Using the listing below, give again exactly the lines from the line with "by 1200 pixels." to the line with "rad = math.radians", inclusive, without the pictures.

::: DATA LINES

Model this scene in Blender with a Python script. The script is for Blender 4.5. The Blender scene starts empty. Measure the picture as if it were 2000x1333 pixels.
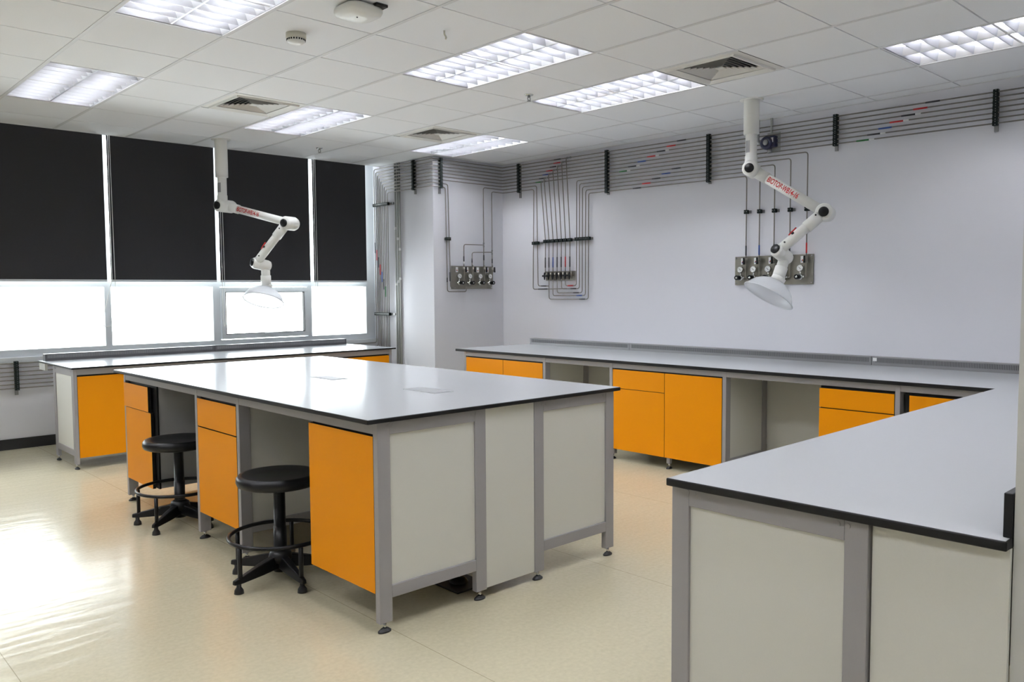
import bpy, bmesh, math, random
from mathutils import Vector, Matrix
random.seed(4)
SC = bpy.context.scene
COL = SC.collection

# ------------------------------------------------------------------ camera, world, exposure
F_PX = 1598.48
RT = Vector((0.72969231, -0.68374391, -0.00658752))
UP = Vector((0.04675523, 0.04028112, 0.99809387))
FW = Vector((0.68217526, 0.72860942, -0.06136143))
cam = bpy.data.cameras.new('camera')
cam.sensor_fit = 'HORIZONTAL'
cam.sensor_width = 36.0
cam.lens = F_PX * 36.0 / 2000.0
cam.clip_start = 0.05
cam_ob = bpy.data.objects.new('camera', cam)
COL.objects.link(cam_ob)
m = Matrix.Identity(4)
for i in range(3):
    m[i][0], m[i][1], m[i][2] = RT[i], UP[i], -FW[i]
m.translation = Vector((-3.2441, -4.5472, 1.3511))
cam_ob.matrix_world = m
SC.camera = cam_ob

W_STRENGTH = 8.6       # overcast white sky outside the windows
TUBE_STRENGTH = 80.0   # fluorescent tubes
SC.view_settings.view_transform = 'Standard'
SC.view_settings.look = 'None'
SC.view_settings.exposure = 0.50
SC.view_settings.gamma = 1.0
SC.view_settings.use_curve_mapping = False
try:
    SC.cycles.use_denoising = True
    SC.cycles.max_bounces = 10
    SC.cycles.diffuse_bounces = 5
    SC.cycles.glossy_bounces = 4
    SC.cycles.transparent_max_bounces = 16
    SC.cycles.caustics_reflective = False
    SC.cycles.caustics_refractive = False
    SC.cycles.sample_clamp_indirect = 6.0
except Exception:
    pass
wd = bpy.data.worlds.new('world')
SC.world = wd
wd.use_nodes = True
bg = wd.node_tree.nodes['Background']
bg.inputs[0].default_value = (0.93, 0.97, 1.0, 1)
bg.inputs[1].default_value = W_STRENGTH

# ------------------------------------------------------------------ dimensions
H = 2.794                       # ceiling
XW, YP, XP = 3.20, 2.48, 2.19   # right wall, pillar front, pillar side
YC, YB, YWIN, YLOW = 3.48, 3.51, 3.62, 3.58
XL, YBACK = -6.3, -7.4

# sky portal just outside the glazing
pl = bpy.data.lights.new('sky_portal', 'AREA')
pl.shape = 'RECTANGLE'; pl.size = 5.3; pl.size_y = 2.1
pl.energy = 1.0
pl.cycles.is_portal = True
po = bpy.data.objects.new('sky_portal', pl)
po.location = (-.35, 3.78, 1.8)
po.rotation_euler = (math.radians(90), 0, math.radians(180))
po.rotation_euler = (-math.radians(90), 0, 0)
COL.objects.link(po)

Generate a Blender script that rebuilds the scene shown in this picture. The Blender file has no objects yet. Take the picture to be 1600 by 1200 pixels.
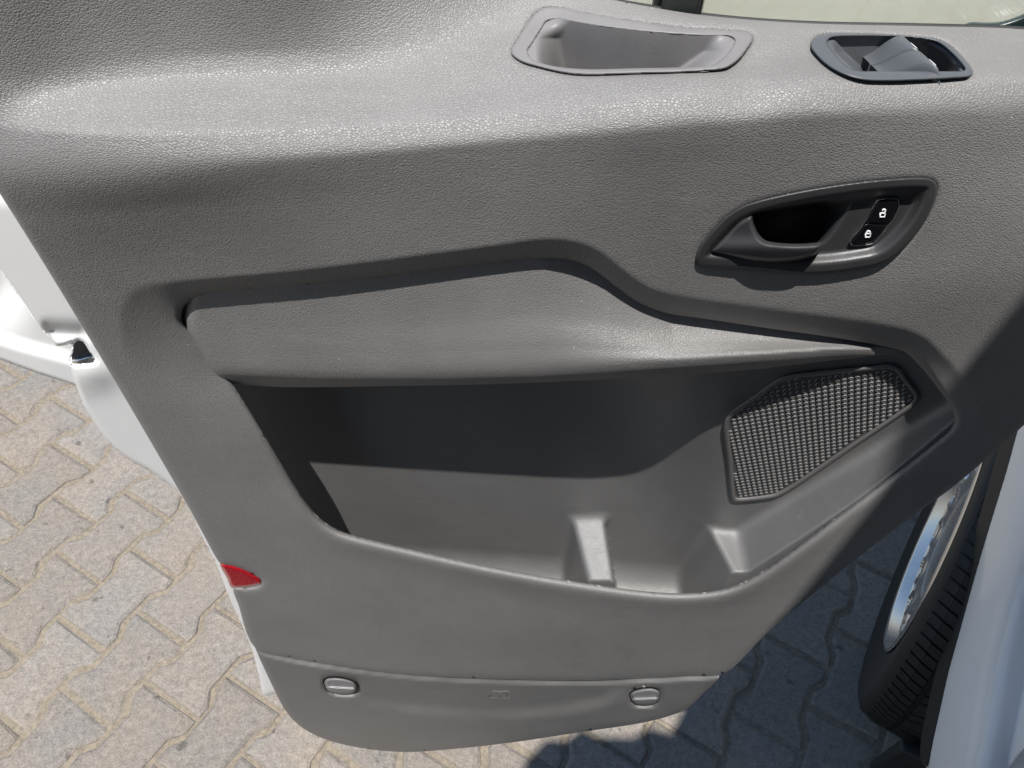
import bpy, bmesh, math, random
import numpy as np
from mathutils import Vector, Matrix

scene = bpy.context.scene
rad = math.radians

# ------------------------------------------------------------------ camera
CAM_H = 1.657
FPX = 1200.0                      # focal length in pixels of a 1600 px wide frame
PITCH, ROLL = rad(49.06), rad(3.74)
right0 = Vector((1, 0, 0))
fwd = Vector((0, math.cos(PITCH), -math.sin(PITCH)))
up0 = Vector((0, math.sin(PITCH), math.cos(PITCH)))
cam_right = right0 * math.cos(ROLL) + up0 * math.sin(ROLL)
cam_up = -right0 * math.sin(ROLL) + up0 * math.cos(ROLL)
cam_data = bpy.data.cameras.new('camera')
cam_data.sensor_width = 36.0
cam_data.lens = 36.0 * FPX / 1600.0
cam_data.clip_start = 0.01
cam_data.clip_end = 500.0
cam = bpy.data.objects.new('camera', cam_data)
scene.collection.objects.link(cam)
m = Matrix.Identity(4)
for r in range(3):
    m[r][0], m[r][1], m[r][2] = cam_right[r], cam_up[r], -fwd[r]
m[2][3] = CAM_H
cam.matrix_world = m
scene.camera = cam

# ------------------------------------------------------------------ sky, sun, exposure
SUN_TRAVEL = Vector((0.24, 1.0, -3.05)).normalized()
to_sun = -SUN_TRAVEL
world = bpy.data.worlds.new('World')
scene.world = world
world.use_nodes = True
wn = world.node_tree
wn.nodes.clear()
w_out = wn.nodes.new('ShaderNodeOutputWorld')
w_bg = wn.nodes.new('ShaderNodeBackground')
w_sky = wn.nodes.new('ShaderNodeTexSky')
w_sky.sky_type = 'NISHITA'
w_sky.sun_disc = False
w_sky.sun_elevation = math.asin(to_sun.z)
w_sky.sun_rotation = math.atan2(to_sun.x, to_sun.y)
w_sky.air_density = 1.0
w_sky.dust_density = 0.25
w_bg.inputs['Strength'].default_value = 0.105
wn.links.new(w_sky.outputs[0], w_bg.inputs['Color'])
wn.links.new(w_bg.outputs[0], w_out.inputs['Surface'])
sun_data = bpy.data.lights.new('sun', 'SUN')
sun_data.energy = 5.0
sun_data.angle = rad(0.53)
sun_data.color = (1.0, 0.97, 0.93)
sun = bpy.data.objects.new('sun', sun_data)
scene.collection.objects.link(sun)
sun.rotation_euler = SUN_TRAVEL.to_track_quat('-Z', 'Y').to_euler()
sun.location = (1, -3, 7)
scene.view_settings.view_transform = 'Standard'
scene.view_settings.look = 'None'
scene.view_settings.exposure = 0.40
scene.view_settings.gamma = 1.0
scene.view_settings.use_curve_mapping = False

rng = random.Random(7)

# ------------------------------------------------------------------ sight lines: where a spot of the photograph lies at a given depth or height
_cp, _sp, _cr, _sr = math.cos(PITCH), math.sin(PITCH), math.cos(ROLL), math.sin(ROLL)
def ray(px, py):
    dx = (np.asarray(px, float) - 800.0) / FPX
    dy = (np.asarray(py, float) - 600.0) / FPX
    x = dx * _cr + dy * _sr
    y = -dx * _sr + dy * _cr
    return x, _cp - y * _sp, -_sp - y * _cp
def PY(px, py, Y):
    x, y, z = ray(px, py)
    t = Y / y
    return np.stack([x * t, y * t, CAM_H + z * t], -1)
def PZ(px, py, Z):
    x, y, z = ray(px, py)
    t = (Z - CAM_H) / z
    return np.stack([x * t, y * t, CAM_H + z * t], -1)
def Yz(px, py, Z):
    x, y, z = ray(px, py)
    return y * (Z - CAM_H) / z
def project(P):
    P = np.asarray(P, float)
    X, Y, Z = P[..., 0], P[..., 1], P[..., 2] - CAM_H
    zc = Y * _cp - Z * _sp
    yc = Y * _sp + Z * _cp
    x = FPX * X / zc
    y = -FPX * yc / zc
    return 800 + x * _cr - y * _sr, 600 + x * _sr + y * _cr

# ------------------------------------------------------------------ small maths
def sstep(a, b, x):
    t = np.clip((np.asarray(x, float) - a) / (b - a), 0, 1)
    return t * t * (3 - 2 * t)
def smin(a, b, k):
    h = np.clip(0.5 + 0.5 * (b - a) / k, 0, 1)
    return b * (1 - h) + a * h - k * h * (1 - h)
def smax(a, b, k):
    return -smin(-a, -b, k)
def catmull(pts, closed=True, n=8, sharp=()):
    pts = np.asarray(pts, float)
    N = len(pts)
    out = []
    rngN = range(N) if closed else range(N - 1)
    for i in rngN:
        if closed:
            p0, p1, p2, p3 = pts[(i - 1) % N], pts[i], pts[(i + 1) % N], pts[(i + 2) % N]
        else:
            p0, p1, p2, p3 = pts[max(i - 1, 0)], pts[i], pts[i + 1], pts[min(i + 2, N - 1)]
        # centripetal-ish: limit tangents to the shorter neighbour
        d1 = np.linalg.norm(p2 - p1) + 1e-9
        da = np.linalg.norm(p1 - p0) + 1e-9
        db = np.linalg.norm(p3 - p2) + 1e-9
        m1 = ((p1 - p0) / da + (p2 - p1) / d1) * 0.5 * min(d1, 1.6 * da)
        m2 = ((p2 - p1) / d1 + (p3 - p2) / db) * 0.5 * min(d1, 1.6 * db)
        for k in range(n):
            t = k / n
            h00 = 2 * t**3 - 3 * t**2 + 1; h10 = t**3 - 2 * t**2 + t
            h01 = -2 * t**3 + 3 * t**2; h11 = t**3 - t**2
            out.append(h00 * p1 + h10 * m1 + h01 * p2 + h11 * m2)
    if not closed:
        out.append(pts[-1])
    return np.array(out)
def seg_nearest(P, poly, closed=True):
    """distance and nearest point from points P (N,2) to a polyline"""
    A = poly
    B = np.roll(poly, -1, 0) if closed else poly[1:]
    if not closed:
        A = poly[:-1]
    N = len(P)
    best = np.full(N, 1e18); nx = np.zeros(N); ny = np.zeros(N)
    for a, b in zip(A, B):
        d = b - a
        L = d @ d + 1e-12
        t = np.clip(((P[:, 0] - a[0]) * d[0] + (P[:, 1] - a[1]) * d[1]) / L, 0, 1)
        qx = a[0] + t * d[0]; qy = a[1] + t * d[1]
        dd = (P[:, 0] - qx) ** 2 + (P[:, 1] - qy) ** 2
        k = dd < best
        best[k] = dd[k]; nx[k] = qx[k]; ny[k] = qy[k]
    return np.sqrt(best), np.stack([nx, ny], -1)
def inside(P, poly):
    A = poly; B = np.roll(poly, -1, 0)
    c = np.zeros(len(P), bool)
    x, y = P[:, 0], P[:, 1]
    for a, b in zip(A, B):
        if a[1] == b[1]:
            continue
        k = ((a[1] > y) != (b[1] > y)) & (x < (b[0] - a[0]) * (y - a[1]) / (b[1] - a[1]) + a[0])
        c ^= k
    return c
def sdist(P, poly):
    d, q = seg_nearest(P, poly)
    return np.where(inside(P, poly), d, -d), q
def curve_dist(px, py, pts, n=8):
    P = np.stack([np.ravel(px), np.ravel(py)], -1)
    d, _ = seg_nearest(P, catmull(pts, False, n), False)
    return d.reshape(np.shape(px))
def pchip_cols(px, py, xs, lines):
    """lines: list of (py knots over xs, Y knots over xs or callable(px, py)); smooth interpolation down each column"""
    K = len(lines)
    PYk = []; VK = []
    for (a, v) in lines:
        yk = np.interp(px, xs, a) if np.ndim(a) else np.full(px.shape, float(a))
        PYk.append(yk)
        VK.append(v(px, yk) if callable(v) else (np.interp(px, xs, v) if np.ndim(v) else np.full(px.shape, float(v))))
    PYk = np.array(PYk); VK = np.array(VK)
    h = np.diff(PYk, axis=0); d = np.diff(VK, axis=0) / h
    M = np.zeros_like(VK)
    M[0] = d[0]; M[-1] = d[-1]
    w1 = 2 * h[1:] + h[:-1]; w2 = h[1:] + 2 * h[:-1]
    same = (d[1:] * d[:-1]) > 0
    with np.errstate(all='ignore'):
        hm = (w1 + w2) / (w1 / d[:-1] + w2 / d[1:])
    M[1:-1] = np.where(same, hm, 0)
    out = np.full(px.shape, np.nan)
    for k in range(K - 1):
        sel = (py >= PYk[k]) & (py <= PYk[k + 1])
        if k == 0: sel |= py < PYk[0]
        if k == K - 2: sel |= py > PYk[-1]
        t = (py[sel] - PYk[k][sel]) / h[k][sel]
        hk = h[k][sel]
        tc = np.clip(t, 0, 1)
        v = ((2*tc**3 - 3*tc**2 + 1) * VK[k][sel] + (tc**3 - 2*tc**2 + tc) * hk * M[k][sel]
             + (-2*tc**3 + 3*tc**2) * VK[k+1][sel] + (tc**3 - tc**2) * hk * M[k+1][sel])
        v += (t - tc) * hk * np.where(t < 0, M[k][sel], M[k+1][sel])
        out[sel] = v
    return out

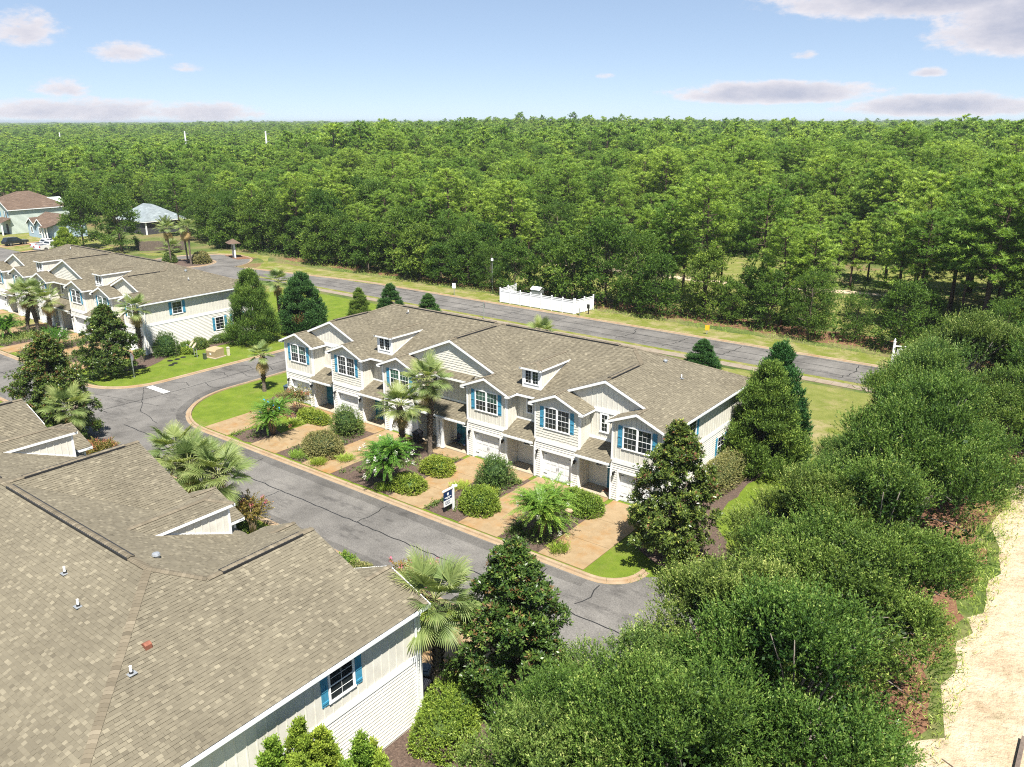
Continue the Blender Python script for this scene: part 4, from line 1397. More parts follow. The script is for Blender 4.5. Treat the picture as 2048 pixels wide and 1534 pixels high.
M['palm_leaf'] = leafmat('sabal_leaf', (.055, .085, .025), (.15, .195, .065), (.27, .29, .12), .3, .45, .25, k=1.55)
M['palm_dead'] = leafmat('dry_palm_leaf', (.16, .12, .05), (.30, .23, .10), (.42, .34, .17), .3, .6, .2, k=1.5)
M['palm_petiole'] = simple('palm_stalk', (.22, .24, .09), .6, .2, 6)
def boots():
    m, nt, p = new_mat('palm_trunk')
    c = ramp(nt, nnoise(nt, 7, 5, .7), [(.3, (.05, .036, .026)), (.5, (.13, .10, .075)), (.72, (.24, .20, .155))])
    nt.links.new(c, p.inputs['Base Color']); p.inputs['Roughness'].default_value = .95
    bump(nt, p, nnoise(nt, 12, 4, .7), .8, .05)
    return m
M['boot'] = boots()
M['blossom_pink'] = simple('pink_blossom', (.55, .12, .20), .6, .25, 20)
M['blossom_white'] = simple('white_blossom', (.70, .66, .60), .6, .1, 20)
M['blossom_rust'] = simple('spent_blossom', (.30, .12, .06), .7, .3, 20)


def put(name, label, cat, meshes, loc, rz=0., scale=1., group=None):
    """a plant: Empty at its foot, one child per part"""
    T = thing(name, label, cat, (loc[0], loc[1], loc[2] if len(loc) > 2 else 0), rz, group, scale)
    for nm, me in meshes: obj(nm, me, T)
    return T


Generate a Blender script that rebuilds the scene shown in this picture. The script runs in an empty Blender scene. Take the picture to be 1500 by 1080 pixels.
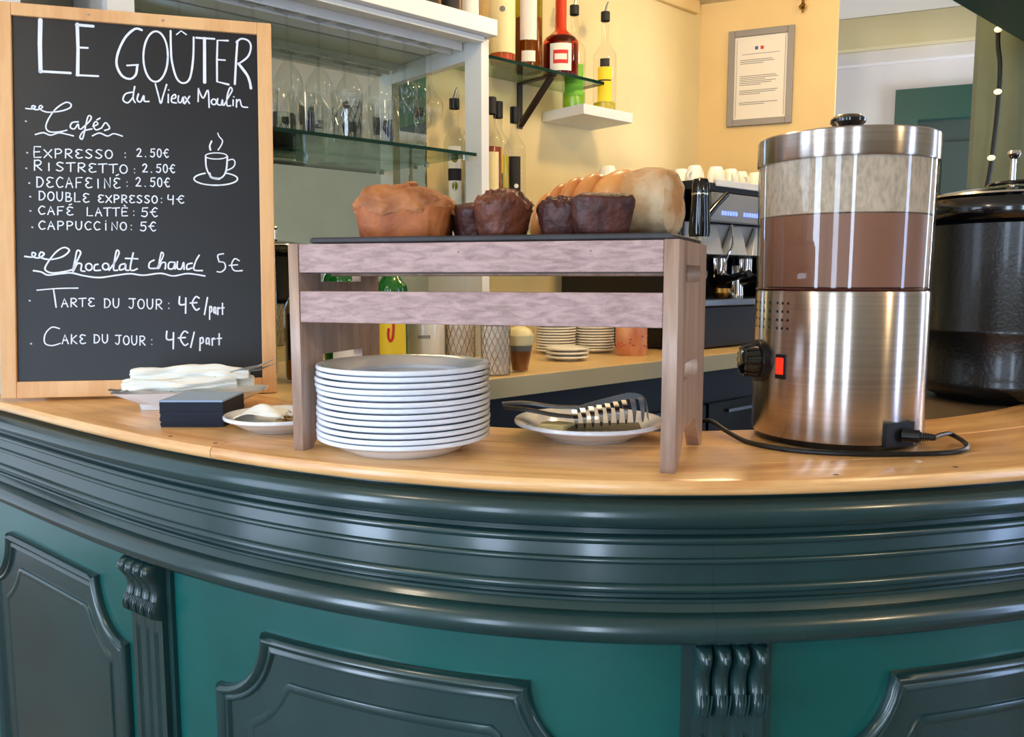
import bpy, bmesh, math, random
from mathutils import Vector, Matrix, noise
random.seed(7)
PI = math.pi
scene = bpy.context.scene
COL = scene.collection

# ------------------------------------------------------------------ camera, world, light, exposure
CAMZ = 1.33
cam_data = bpy.data.cameras.new('camera')
cam_data.sensor_width = 36.0
cam_data.lens = 36.0 * 1200.0 / 1500.0
cam_data.clip_start = 0.05
cam = bpy.data.objects.new('camera', cam_data)
COL.objects.link(cam)
cam.location = (0, 0, CAMZ)
cam.rotation_euler = (math.radians(90 - 6.3), 0, 0)
scene.camera = cam

world = bpy.data.worlds.new('world')
scene.world = world
world.use_nodes = True
world.node_tree.nodes['Background'].inputs[0].default_value = (0.62, 0.72, 0.85, 1)
world.node_tree.nodes['Background'].inputs[1].default_value = 1.0

def area(name, loc, target, sx, sy, power, col):
    l = bpy.data.lights.new(name, 'AREA')
    l.shape = 'RECTANGLE'; l.size = sx; l.size_y = sy; l.energy = power; l.color = col
    o = bpy.data.objects.new(name, l); COL.objects.link(o)
    o.location = loc
    d = Vector(target) - Vector(loc)
    o.rotation_euler = d.to_track_quat('-Z', 'Y').to_euler()
    return o

def spotp(name, loc, power, col, r=0.05):
    l = bpy.data.lights.new(name, 'POINT')
    l.energy = power; l.color = col; l.shadow_soft_size = r
    o = bpy.data.objects.new(name, l); COL.objects.link(o)
    o.location = loc
    return o

COOL = (0.62, 0.78, 1.0)
BLUE = (0.42, 0.60, 1.0)
WARM = (1.0, 0.78, 0.47)
# daylight through the windows of the front room, plus added fills
area('window_light_left', (-3.38, -1.50, 1.22), (0, -1.50, 1.22), 0.80, 2.36, 72, COOL)
area('window_light_left', (-3.38, 0.0, 1.22), (0, 0.0, 1.22), 0.90, 2.36, 16, COOL)  # invented second left window, added as main fill
area('window_light_front', (-0.35, -3.08, 1.22), (-0.35, 0, 1.22), 0.30, 2.36, 30, COOL)
area('window_light_front', (-2.1, -3.08, 1.22), (-1.6, 0, 1.22), 0.60, 2.36, 34, COOL)
area('window_light_right', (4.08, -0.85, 1.22), (0, -0.85, 1.22), 0.36, 2.36, 28, BLUE)
area('window_light_side', (4.08, 2.2, 1.22), (0, 2.2, 1.22), 0.25, 2.36, 14, BLUE)
area('window_light_passage', (3.5, 3.3, 1.6), (1.7, 4.2, 2.2), 0.9, 1.2, 80, (0.9, 0.93, 1.0))  # added fill brightening the far wall and ceiling; no window here
# warm lamps over the bar and in the front room, plus one added fill
spotp('bar_lamp_light', (0.75, 2.35, 2.36), 12.5, WARM, 0.06)
spotp('bar_lamp_light', (0.12, 1.75, 2.36), 8, WARM, 0.06)
spotp('bar_lamp_light', (1.35, 2.75, 2.36), 3.5, WARM, 0.06)  # added warm fill for notice wall, machine and passage; no lamp fitting here
spotp('room_lamp_light', (2.1, -0.5, 2.25), 24, WARM, 0.10)
spotp('room_lamp_light', (-1.2, 0.2, 2.3), 8, (1.0, 0.85, 0.66), 0.10)

scene.view_settings.view_transform = 'Standard'
scene.view_settings.look = 'None'
scene.view_settings.gamma = 1.0
scene.view_settings.use_curve_mapping = False
scene.view_settings.exposure = 0.45

# ------------------------------------------------------------------ materials
def lin(c):
    r = []
    for v in c:
        v = v / 255.0
        r.append(v / 12.92 if v <= 0.04045 else ((v + 0.055) / 1.055) ** 2.4)
    return (r[0], r[1], r[2], 1)

def sset(b, k, v):
    if k in b.inputs: b.inputs[k].default_value = v

def mat(name, col, rough=0.5, metal=0.0, var=0.0, vscale=8.0, stretch=(1, 1, 1), bump=0.0, bscale=60.0,
        coat=0.0, col2=None, aniso=0.0, sub=0.0, uv=False, spec=0.5, emit=None, estr=0.0, contrast=(0.35, 0.65), alpha=None, trans=0.0, ior=1.45, detail=4.0, sheen=0.0):
    m = bpy.data.materials.new(name); m.use_nodes = True
    nt = m.node_tree; N = nt.nodes; L = nt.links
    b = N['Principled BSDF']
    b.inputs['Base Color'].default_value = lin(col)
    b.inputs['Roughness'].default_value = rough
    b.inputs['Metallic'].default_value = metal
    sset(b, 'Coat Weight', coat); sset(b, 'Coat Roughness', 0.12)
    sset(b, 'Anisotropic', aniso); sset(b, 'Anisotropic Rotation', 0.25 if aniso else 0.0)
    sset(b, 'Specular IOR Level', spec)
    sset(b, 'Transmission Weight', trans); sset(b, 'IOR', ior)
    sset(b, 'Sheen Weight', sheen)
    if sub > 0:
        sset(b, 'Subsurface Weight', sub); sset(b, 'Subsurface Radius', (0.02, 0.01, 0.006)); sset(b, 'Subsurface Scale', 0.5)
    if emit:
        b.inputs['Emission Color'].default_value = lin(emit); b.inputs['Emission Strength'].default_value = estr
    if col2 is not None or var > 0 or bump > 0:
        tc = N.new('ShaderNodeTexCoord'); mp = N.new('ShaderNodeMapping')
        L.new(tc.outputs['UV' if uv else 'Object'], mp.inputs[0])
        mp.inputs['Scale'].default_value = stretch
        if col2 is not None or var > 0:
            no = N.new('ShaderNodeTexNoise'); no.inputs['Scale'].default_value = vscale; no.inputs['Detail'].default_value = detail
            L.new(mp.outputs[0], no.inputs['Vector'])
            cr = N.new('ShaderNodeValToRGB')
            c2 = col2 if col2 is not None else tuple(v * (1 - var) for v in col)
            cr.color_ramp.elements[0].color = lin(c2); cr.color_ramp.elements[1].color = lin(col)
            cr.color_ramp.elements[0].position = contrast[0]; cr.color_ramp.elements[1].position = contrast[1]
            L.new(no.outputs['Fac'], cr.inputs[0]); L.new(cr.outputs[0], b.inputs['Base Color'])
        if bump > 0:
            n2 = N.new('ShaderNodeTexNoise'); n2.inputs['Scale'].default_value = bscale; n2.inputs['Detail'].default_value = 5
            L.new(mp.outputs[0], n2.inputs['Vector'])
            bp = N.new('ShaderNodeBump'); bp.inputs['Strength'].default_value = bump; bp.inputs['Distance'].default_value = 0.002
            L.new(n2.outputs['Fac'], bp.inputs['Height']); L.new(bp.outputs[0], b.inputs['Normal'])
    return m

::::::

EXPECTED ANSWER =
Generate a Blender script that rebuilds the scene shown in this picture. The Blender file has no objects yet. Take the picture to be 1600 by 1200 pixels.
import bpy, bmesh, math, random
import numpy as np
from mathutils import Vector, Matrix

scene = bpy.context.scene
rad = math.radians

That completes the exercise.